We're the inverse: I'm a native of Texas and moved to Washington State. Seattle is awesome but it's very, very expensive compared to where I came from. Seattle has a lot to offer that Dallas doesn't, like weather that isn't incredibly unbearable and politicians that aren't incredibly unthinking, and scenery that isn't incredibly uninteresting. Trying to compare the two on price? Not in the same ballpark.

(The worst place I know of in King County is Federal Way and Austin was worse than that? Damn, the place has gone downhill a LOT since I was there.)

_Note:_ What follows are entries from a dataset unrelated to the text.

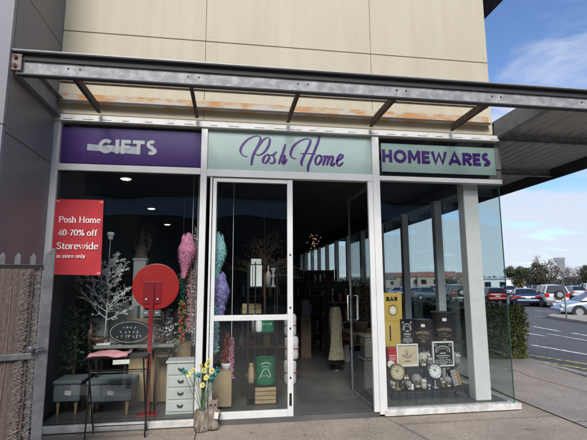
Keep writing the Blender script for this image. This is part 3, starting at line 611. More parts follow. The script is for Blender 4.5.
# cardboard boxes
for i, (a, lab) in enumerate((((128, 146, 352, 402, .62, .3), 'brown cardboard box behind the grey ottoman lid'), ((148, 168, 349, 402, .66, .3), 'tall brown cardboard box directly behind the red post'), ((126, 170, 320, 349, .72, .28), 'wide brown cardboard box behind the oval black plaque'))):
    m = MB(); e = pbox(m, *a)
    o = tag(m.build('cardboard_box', M_card, org=(e[0], a[4], e[2]), bevel=.003), lab, 'box', 'cardboard boxes in the left window')
M_step = pm('pale_grey_plinth', (.40, .41, .40), .6, var=.06)
for a, lab in (((88, 108, 318, 349, .95, .3), 'low pale grey display plinth left of the white twig tree trunk'), ((100, 124, 303, 346, 1.02, .3), 'taller pale grey display plinth behind the white twig tree'), ((122, 137, 306, 322, 1.05, .3), 'grey display plinth above the oval plaque')):
    m = MB(); e = pbox(m, *a); tag(m.build('display_plinth', M_step, org=(e[0], a[4], e[2]), bevel=.004), lab, 'plinth', 'display plinths in the left window')
for i, (px0, px1, yt, Y, lab) in enumerate(((48, 58, 352, .95, 'tall grey planter nearest the mesh gate post'), (60, 69, 347, 1.05, 'tall grey planter right of the first tall planter'))):
    a_ = aty(px0, 370, Y); b_ = aty(px1, 370, Y); zt_ = aty(px0, yt, Y).z; cx_ = (a_.x+b_.x)/2; r_ = (b_.x-a_.x)/2; t = thing('tall_planter', lab, 'planter', (cx_, Y, FZ), 'tall planters in the left window')
    m = MB(); m.lathe([(r_*.7, 0), (r_, zt_-FZ-.03), (r_*1.06, zt_-FZ-.028), (r_*1.06, zt_-FZ), (r_*.9, zt_-FZ), (r_*.85, zt_-FZ-.06)], (cx_, Y, FZ), 24); m.build('tub', pm('zinc_grey', (.17, .175, .18), .6, .2, vs=8, var=.2), t, smooth=False)
for (px, Y, z0_, kind, mt_, k_, lab) in ((150, .5, .79, 'jar', M_paper, .9, 'white lidded jar on the inner grey table beside the post'), (121, .48, .79, 'candlestick', M_paper, .8, 'white candlestick on the inner grey table beside the tree'), (98, .50, .79, 'bowl', M_stat0, 1.0, 'brown bowl on the left end of the inner grey table'), (90, .52, .79, 'bottle', M_stat0, .9, 'brown bottle on the left end of the inner grey table'), (162, .50, .79, 'vase', M_stat0, .55, 'small brown vase on the inner grey table right of the post')):
    x_ = aty(px, 345, Y).x; m = MB(); m.lathe([(r*k_, h*k_) for r, h in shape[kind]], (x_, Y, z0_+.001), 18); tag(m.build(kind, mt_, org=(x_, Y, z0_), smooth=True), lab, kind, 'ornaments on the inner grey table')
for i, (px0, px1, yt, Y, lab) in enumerate(((64, 84, 380, .85, 'flat brown cardboard carton behind the small ottoman'), (172, 190, 343, .75, 'tall brown cardboard carton behind the white chest of drawers'))):
    m = MB(); e = pbox(m, px0, px1, yt, 402, Y, .25); tag(m.build('cardboard_box', M_card, org=(e[0], Y, e[2]), bevel=.003), lab, 'box', 'cardboard boxes in the left window')
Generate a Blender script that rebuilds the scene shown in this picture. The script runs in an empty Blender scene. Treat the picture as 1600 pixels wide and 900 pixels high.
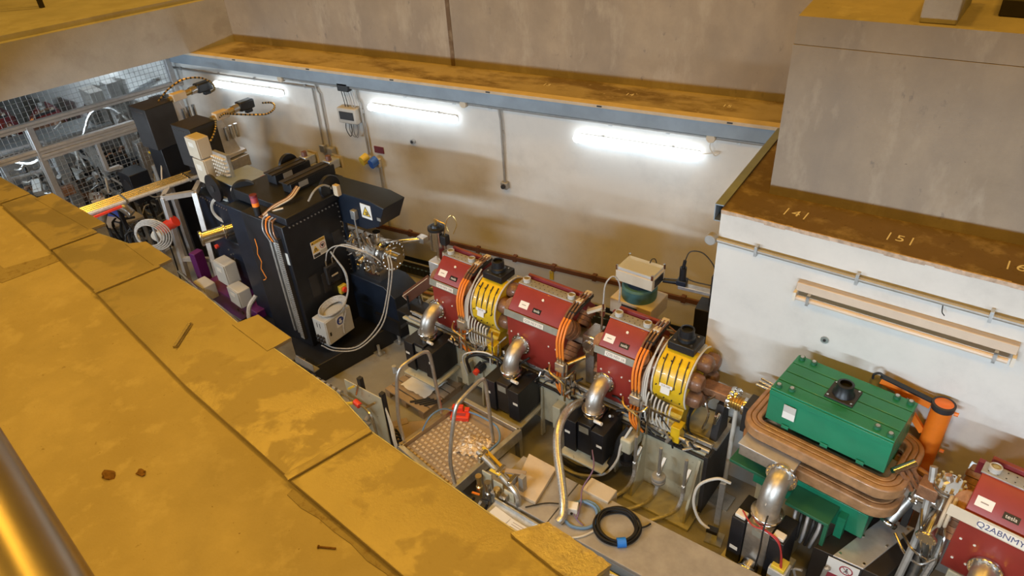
import bpy, math, random
from mathutils import Matrix, Vector
random.seed(7)
S = bpy.context.scene
COL = S.collection
R = math.radians
# ---------------------------------------------------------------- camera
def _rz(v, a):
    c, s = math.cos(a), math.sin(a)
    return Vector((c*v[0]-s*v[1], s*v[0]+c*v[1], v[2]))
PITCH, ROLL, YAW = R(33.73), R(-3.85), R(31.1)
_r0, _u0, _f = Vector((1, 0, 0)), Vector((0, math.sin(PITCH), math.cos(PITCH))), Vector((0, math.cos(PITCH), -math.sin(PITCH)))
_r = math.cos(ROLL)*_r0+math.sin(ROLL)*_u0
_u = -math.sin(ROLL)*_r0+math.cos(ROLL)*_u0
_r, _u, _f = _rz(_r, YAW), _rz(_u, YAW), _rz(_f, YAW)
cd = bpy.data.cameras.new('camera')
cam = bpy.data.objects.new('camera', cd)
COL.objects.link(cam)
cam.matrix_world = Matrix(((_r.x, _u.x, -_f.x, 0), (_r.y, _u.y, -_f.y, 0), (_r.z, _u.z, -_f.z, 5.85), (0, 0, 0, 1)))
cd.sensor_width = 36
cd.lens = 36*1102/1600
cd.clip_start = .02
cd.dof.use_dof = True
cd.dof.focus_distance = 6.5
cd.dof.aperture_fstop = 7
S.camera = cam
# ---------------------------------------------------------------- world, lights, exposure
W = bpy.data.worlds.new('hall')
S.world = W
W.use_nodes = True
W.node_tree.nodes['Background'].inputs[0].default_value = (1, .56, .17, 1)
W.node_tree.nodes['Background'].inputs[1].default_value = .15
S.view_settings.view_transform = 'Standard'
S.view_settings.look = 'None'
S.view_settings.gamma = 1
S.view_settings.use_curve_mapping = False
S.view_settings.exposure = 0.0
def area(name, loc, power, col, sx, sy, rot=(0, 0, 0)):
    l = bpy.data.lights.new(name, 'AREA')
    l.shape = 'RECTANGLE'; l.size = sx; l.size_y = sy; l.energy = power; l.color = col
    o = bpy.data.objects.new(name, l); COL.objects.link(o)
    o.location = loc; o.rotation_euler = rot
    return o
SOD = (1, .52, .05)
for x, y, w in ((-9, 5.0, 215), (-3.5, 5.4, 215), (2.5, 4.6, 215), (-6, -2.5, 300), (0.5, -2.5, 330), (-11.6, 7.9, 235)):     # high-bay sodium lamps of the hall
    area('high_bay_lamp', (x, y, 12.5), w, SOD, 1.0, 1.0)
# ---------------------------------------------------------------- materials
def _nt(name):
    m = bpy.data.materials.new(name); m.use_nodes = True
    nt = m.node_tree
    return m, nt, nt.nodes['Principled BSDF']
def _noise(nt, scale, detail=6, rough=.6, co='Object', stretch=None):
    t = nt.nodes.new('ShaderNodeTexCoord')
    n = nt.nodes.new('ShaderNodeTexNoise')
    n.inputs['Scale'].default_value = scale; n.inputs['Detail'].default_value = detail; n.inputs['Roughness'].default_value = rough
    if stretch:
        mp = nt.nodes.new('ShaderNodeMapping'); mp.inputs['Scale'].default_value = stretch
        nt.links.new(t.outputs[co], mp.inputs[0]); nt.links.new(mp.outputs[0], n.inputs['Vector'])
    else:
        nt.links.new(t.outputs[co], n.inputs['Vector'])
    return n
def _ramp(nt, src, stops):
    r = nt.nodes.new('ShaderNodeValToRGB')
    e = r.color_ramp.elements
    while len(e) < len(stops): e.new(.5)
    for k, (p, c) in enumerate(stops):
        e[k].position = p; e[k].color = (*c, 1) if len(c) == 3 else c
    nt.links.new(src, r.inputs[0])
    return r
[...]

Texas has simultaneously some of the best and worst schools everywhere, like most states. I spent two years in a CA high school and two years in a TX high school and the difference was worlds apart—the CA school was a joke. Falling apart, horrid teachers paid below the poverty line, huge drug and violence issues. All AP classes have been cut.

The Texas school, conversely, was a palace of education. Better in every way. Highly-paid teachers, actual funding for extracurriculars, buildings that weren't condemned. Four years of computer science classes.

Are there bad schools in Texas? Absolutely. But the fact is (unfair as it may be) that in the areas a software developer is likely to live, the schools are fantastic.